## Stated goal
Reproduce every line of the listing as written, apart from the pictures.
** start of Information shown **
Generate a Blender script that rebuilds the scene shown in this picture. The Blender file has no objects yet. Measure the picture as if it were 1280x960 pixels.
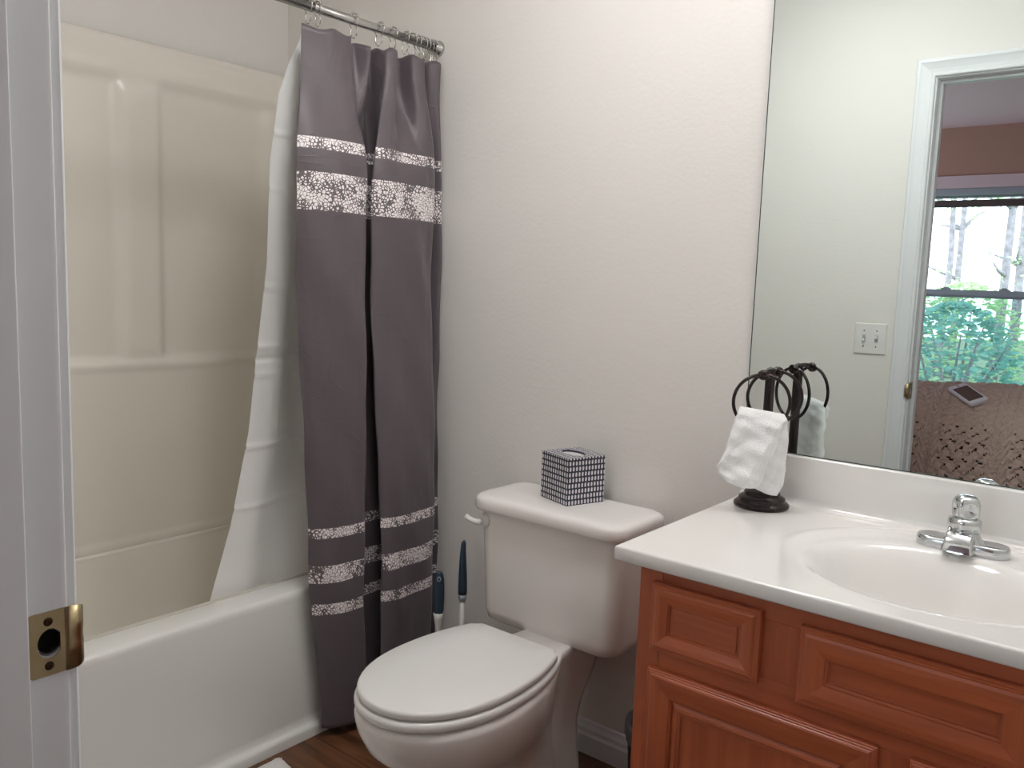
import bpy, bmesh, math, random
from mathutils import Vector, Matrix
random.seed(7)
SC = bpy.context.scene
COL = SC.collection
R = math.radians

# ------------------------------------------------------------------ helpers
def link(name, bm, mats, parent=None, smooth=False, loc=None, rz=0.0, bevel=0, seg=2, sub=0, solid=0, autosm=None):
    me = bpy.data.meshes.new(name)
    bmesh.ops.recalc_face_normals(bm, faces=bm.faces[:]) if not getattr(bm, 'keep', False) else None
    bm.to_mesh(me); bm.free()
    o = bpy.data.objects.new(name, me)
    for m in (mats if isinstance(mats, (list, tuple)) else [mats]):
        me.materials.append(m)
    COL.objects.link(o)
    if parent is not None: o.parent = parent
    if loc is not None: o.location = loc
    o.rotation_euler.z = rz
    if smooth:
        for p in me.polygons: p.use_smooth = True
    if solid:
        s = o.modifiers.new('s', 'SOLIDIFY'); s.thickness = solid; s.offset = 0
    if bevel:
        b = o.modifiers.new('b', 'BEVEL'); b.width = bevel; b.segments = seg; b.limit_method = 'ANGLE'; b.angle_limit = R(35)
        b.harden_normals = False
        for p in me.polygons: p.use_smooth = True
        w = o.modifiers.new('w', 'WEIGHTED_NORMAL'); w.keep_sharp = True
    if sub:
        s = o.modifiers.new('u', 'SUBSURF'); s.levels = sub; s.render_levels = sub
    return o

def tag(o, label, cat, group=None, kind=None):
    o['label'] = label; o['category'] = cat
    if group: o['group'] = group
    if kind: o['kind'] = kind
    return o

def empty(name, loc, label, cat, group=None, rz=0.0):
    o = bpy.data.objects.new(name, None); COL.objects.link(o)
    o.location = loc; o.rotation_euler.z = rz; o.empty_display_size = .05
    return tag(o, label, cat, group)

def struct(name, bm, m, **k):
    o = link(name, bm, m, **k)
    if k.get('parent') is None: o['kind'] = 'structure'
    return o

def box(bm, x0, x1, y0, y1, z0, z1, mi=0):
    v = [bm.verts.new((x, y, z)) for z in (z0, z1) for y in (y0, y1) for x in (x0, x1)]
    for f in ((0, 2, 3, 1), (4, 5, 7, 6), (0, 1, 5, 4), (2, 6, 7, 3), (0, 4, 6, 2), (1, 3, 7, 5)):
        bm.faces.new([v[i] for i in f]).material_index = mi
    return v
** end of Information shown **
## Result
Generate a Blender script that rebuilds the scene shown in this picture. The Blender file has no objects yet. Measure the picture as if it were 1280x960 pixels.
import bpy, bmesh, math, random
from mathutils import Vector, Matrix
random.seed(7)
SC = bpy.context.scene
COL = SC.collection
R = math.radians

# ------------------------------------------------------------------ helpers
def link(name, bm, mats, parent=None, smooth=False, loc=None, rz=0.0, bevel=0, seg=2, sub=0, solid=0, autosm=None):
    me = bpy.data.meshes.new(name)
    bmesh.ops.recalc_face_normals(bm, faces=bm.faces[:]) if not getattr(bm, 'keep', False) else None
    bm.to_mesh(me); bm.free()
    o = bpy.data.objects.new(name, me)
    for m in (mats if isinstance(mats, (list, tuple)) else [mats]):
        me.materials.append(m)
    COL.objects.link(o)
    if parent is not None: o.parent = parent
    if loc is not None: o.location = loc
    o.rotation_euler.z = rz
    if smooth:
        for p in me.polygons: p.use_smooth = True
    if solid:
        s = o.modifiers.new('s', 'SOLIDIFY'); s.thickness = solid; s.offset = 0
    if bevel:
        b = o.modifiers.new('b', 'BEVEL'); b.width = bevel; b.segments = seg; b.limit_method = 'ANGLE'; b.angle_limit = R(35)
        b.harden_normals = False
        for p in me.polygons: p.use_smooth = True
        w = o.modifiers.new('w', 'WEIGHTED_NORMAL'); w.keep_sharp = True
    if sub:
        s = o.modifiers.new('u', 'SUBSURF'); s.levels = sub; s.render_levels = sub
    return o

def tag(o, label, cat, group=None, kind=None):
    o['label'] = label; o['category'] = cat
    if group: o['group'] = group
    if kind: o['kind'] = kind
    return o

def empty(name, loc, label, cat, group=None, rz=0.0):
    o = bpy.data.objects.new(name, None); COL.objects.link(o)
    o.location = loc; o.rotation_euler.z = rz; o.empty_display_size = .05
    return tag(o, label, cat, group)

def struct(name, bm, m, **k):
    o = link(name, bm, m, **k)
    if k.get('parent') is None: o['kind'] = 'structure'
    return o

def box(bm, x0, x1, y0, y1, z0, z1, mi=0):
    v = [bm.verts.new((x, y, z)) for z in (z0, z1) for y in (y0, y1) for x in (x0, x1)]
    for f in ((0, 2, 3, 1), (4, 5, 7, 6), (0, 1, 5, 4), (2, 6, 7, 3), (0, 4, 6, 2), (1, 3, 7, 5)):
        bm.faces.new([v[i] for i in f]).material_index = mi
    return v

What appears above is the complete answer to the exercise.